I can see how Roon has more ways to improve SQ given its vast hardware support footprint compared to Audirvana, but I am curious to see this Roon vs. Audirvana on a Mac Mini USB shoot out. Is there a review you’ve gleaned this from?

Personal experience and spending way way too much time on the Roon forums. And, to be honest, Roon’s “hardware footprint” is limited to Nucleus. They don’t recommend you plug DACs into Nucleus but it is supported. They have a very deep Partner program of Roon Ready devices but, from my understanding, they supply an SDK and make sure the manufacturer conforms to the requirements of the program. They don’t go near sound quality within that certification. Roon’s position is that Roon Advanced Audio Transport (RAAT) is bit-perfect. It guarantees that what leaves the Core is bit-perfect at the endpoint. What it sounds like at that point is sole responsibility of the endpoint. Roon isn’t interested in being better than “bit-perfect”.

Audirvana has years of tweaks to their software to bypass, lower latency, prioritize, etc. the audio path on Mac (and now Windows?) It’s a very different philosophy. Roon believes bit-perfect delivery is the end-goal. Audirvana takes it further.

There is also some speculation that RAAT, being a bit heavier of a protocol than others, may contribute to a higher workload at the endpoint. If you believe that lower cpu frequencies, lower latency, leaner network stack, etc. contributes to better SQ then that speculation may hold true. Of all the ways to stream music on a local network RAAT is a bit heavier than most.

But, this is a super easy test and one I did a few years back as I transitioned from Audirvana to Roon. Set-up a core per reference (a server far away from your listening room connected via hardwire ethernet). Set-up Roon Bridge on your Mac. Plug your Mac into DAC. Set-up Audirvana on the same Mac. Load the same FLAC (or whatever) on the Core and in Audirvana. Have a listen. I wouldn’t be surprised if you prefer Audirvana directly on the Mac. Most people do. Now move on to Raspberry Pi Roon endpoint. Then try an Allo device, Sonore, or something in that class.

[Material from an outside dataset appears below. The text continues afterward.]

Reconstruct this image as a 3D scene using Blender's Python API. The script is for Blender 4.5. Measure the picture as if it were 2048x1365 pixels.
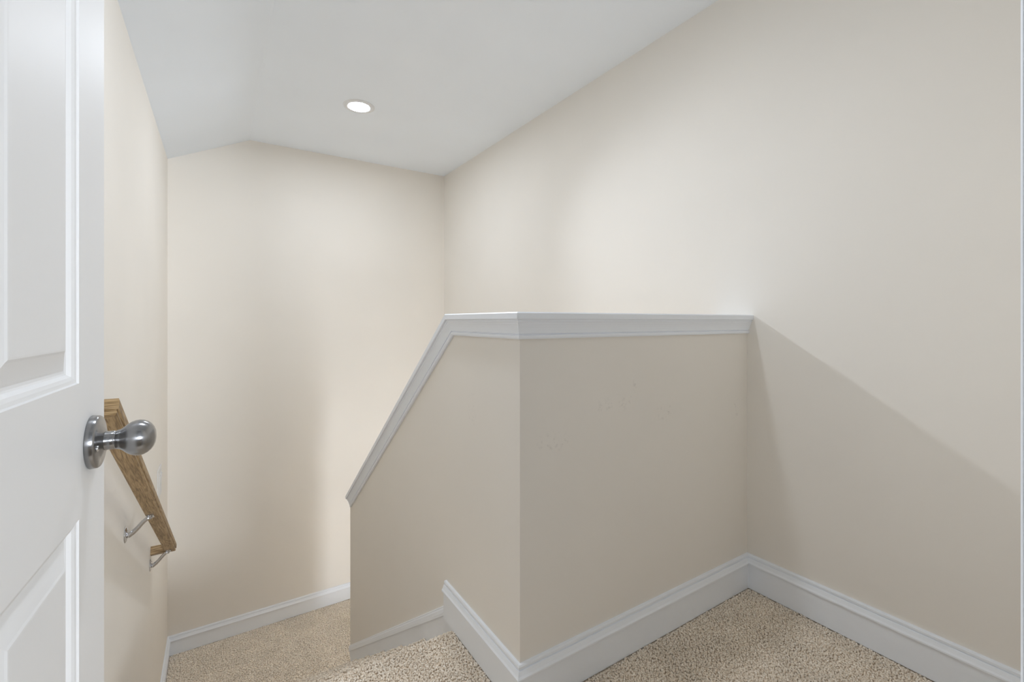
import bpy, bmesh, math, random
import numpy as np
from mathutils import Vector, Matrix

for o in list(bpy.data.objects):
    bpy.data.objects.remove(o, do_unlink=True)
scene = bpy.context.scene
COL = scene.collection
random.seed(4)
R = math.radians

# ------------------------------------------------------------------ camera
EYE = 1.06
YAW = R(32.776)
cam_d = bpy.data.cameras.new('camera')
cam_d.sensor_width = 36.0
cam_d.lens = 16.026
cam_d.shift_y = -39.5 / 2048
cam_d.clip_start = 0.02
cam = bpy.data.objects.new('camera', cam_d)
cam.location = (0, 0, EYE)
cam.rotation_euler = (R(90), 0, -YAW)
COL.objects.link(cam)
scene.camera = cam

# ------------------------------------------------------------------ world, large lights, exposure
world = bpy.data.worlds.new('world')
scene.world = world
world.use_nodes = True
world.node_tree.nodes['Background'].inputs[0].default_value = (0.75, 0.85, 1.0, 1)
world.node_tree.nodes['Background'].inputs[1].default_value = 0.6

LAMP_STRENGTH = 212.0
ADDED_LAMP_STRENGTH = 175.0
ADDED_BEAM_POWER = 96.0
LAMP_COLOR = (0.91, 0.98, 1.085)


def area_light(name, loc, direction, sx, sy, power, color):
    d = bpy.data.lights.new(name, 'AREA')
    d.shape = 'RECTANGLE'
    d.size = sx
    d.size_y = sy
    d.energy = power
    d.color = color
    o = bpy.data.objects.new(name, d)
    o.location = loc
    o.rotation_euler = Vector(direction).to_track_quat('-Z', 'Y').to_euler()
    COL.objects.link(o)
    return o


# light from behind the doorway, given an added window out of view
area_light('added_room_window_light', (1.3, -4.13, 1.5), (0, 1, 0), 0.8, 0.9, 195, (0.92, 0.98, 1.06))
# light rising from the lower floor, let in by an added unseen window
area_light('added_lower_window_light', (1.29, -2.13, -1.45), (0, 1, 0), 0.8, 1.5, 90, (0.92, 0.98, 1.07))

vs = scene.view_settings
vs.view_transform = 'Standard'
vs.look = 'None'
vs.exposure = 0.13
vs.gamma = 1.0
vs.use_curve_mapping = False
scene.cycles.max_bounces = 14
scene.cycles.diffuse_bounces = 8
scene.cycles.glossy_bounces = 3
scene.cycles.use_light_tree = False
scene.cycles.caustics_reflective = False
scene.cycles.caustics_refractive = False

# ------------------------------------------------------------------ dimensions (metres, upper landing floor = 0)
XL, XR = -0.297, 1.781        # left and right wall faces
YB = 3.946                    # back wall face
YF = 0.084                    # landing-side face of the doorway wall
XK, YK = 0.686, 1.026         # outer faces of the half wall
KT = 0.114                    # half-wall thickness
YE = 2.915                    # lower end of the half wall
ZC = 2.422                    # level ceiling
XRIDGE, ZLOW = 0.199, 2.185   # sloped strip of ceiling
RISE, RUN = 0.18, 0.257
NOSE = 1.437                  # first nosing
ZL = -7 * RISE                # lower landing
ZB = ZL - 8 * RISE            # bottom floor
CAPZ = 1.085                  # top of half-wall cap
CAPB = 1.458                  # where the cap starts to fall
CSL = 0.752                   # its slope

# ------------------------------------------------------------------ materials
def mat(name):
    m = bpy.data.materials.new(name)
    m.use_nodes = True
    nt = m.node_tree
    return m, nt, nt.nodes['Principled BSDF']


def nd(nt, t, **kw):
    n = nt.nodes.new(t)
    for k, v in kw.items():
        setattr(n, k, v)
    return n


def matte(nt):
    # matte surface: a plain diffuse shader in place of the principled one
    nt.nodes.remove(nt.nodes['Principled BSDF'])
    d = nd(nt, 'ShaderNodeBsdfDiffuse')
    nt.links.new(d.outputs[0], nt.nodes['Material Output'].inputs['Surface'])
    return d


def paint(name, color, rough=0.6, bump=0.0, bscale=260.0, blotch=0.025, spec=0.3):
    m, nt, b = mat(name)
    flat = rough >= 0.6
    if flat:
        b = matte(nt)
    pin = 'Color' if flat else 'Base Color'
    tc = nd(nt, 'ShaderNodeTexCoord')
    n1 = nd(nt, 'ShaderNodeTexNoise')
    n1.inputs['Scale'].default_value = 2.3
    n1.inputs['Detail'].default_value = 1
    nt.links.new(tc.outputs['Object'], n1.inputs['Vector'])
    ramp = nd(nt, 'ShaderNodeMapRange')
    ramp.inputs['To Min'].default_value = 1 - blotch
    ramp.inputs['To Max'].default_value = 1 + blotch
    nt.links.new(n1.outputs['Fac'], ramp.inputs['Value'])
    mul = nd(nt, 'ShaderNodeVectorMath', operation='SCALE')
    mul.inputs[0].default_value = color
    nt.links.new(ramp.outputs['Result'], mul.inputs['Scale'])
    nt.links.new(mul.outputs['Vector'], b.inputs[pin])
    if bump > 0:
        n2 = nd(nt, 'ShaderNodeTexNoise')
        n2.inputs['Scale'].default_value = bscale
        n2.inputs['Detail'].default_value = 1
        nt.links.new(tc.outputs['Object'], n2.inputs['Vector'])
        bp = nd(nt, 'ShaderNodeBump')
        bp.inputs['Strength'].default_value = bump
        bp.inputs['Distance'].default_value = 0.002
        nt.links.new(n2.outputs['Fac'], bp.inputs['Height'])
        nt.links.new(bp.outputs['Normal'], b.inputs['Normal'])
    if not flat:
        b.inputs['Roughness'].default_value = rough
        b.inputs['Specular IOR Level'].default_value = spec
    return m, nt, b, mul, tc


WALLC = (0.862, 0.825, 0.766)
M_wall = paint('beige_wall_paint', WALLC)[0]
M_ceil = paint('white_ceiling_paint', (0.872, 0.918, 0.972), rough=0.8)[0]
M_trim = paint('white_trim_paint', (0.895, 0.93, 0.98), rough=0.42, bump=0.0)[0]
M_door = paint('white_door_paint', (0.81, 0.812, 0.812), rough=0.47, bump=0.0, blotch=0.01, spec=0.42)[0]
M_room = paint('darkened_room_paint', (0.36, 0.37, 0.38))[0]  # unseen room walls and floor darkened to weaken bounce through the doorway
M_roomfloor = paint('darkened_room_floor', (0.20, 0.16, 0.12))[0]
M_plate = paint('white_plastic', (0.74, 0.73, 0.71), rough=0.35, bump=0.0)[0]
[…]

Most people at this level have a very hard time telling the difference and, start to prefer the higher-end endpoints. It sometimes comes down to a preference if you prefer the upsampling filters in Roon or Audirvana (if you’re into that sort of thing).

Disclaimer: I’m a bit of a Roon fanboy. :slight_smile:

I’ve been spending less time there. It’s been a flag fest on certain threads.

I think Audirvana 3.5 SQ is better than Roon. Roon has a great interface, but SQ is not as refined as Bryston MPD, or Aurender Conductor either. It is light years ahead on interface, but not SQ. I’ll see how people weigh in on Studio, and if the reports are favorable I may even try it.

Looks like there will finally be some metadata integration.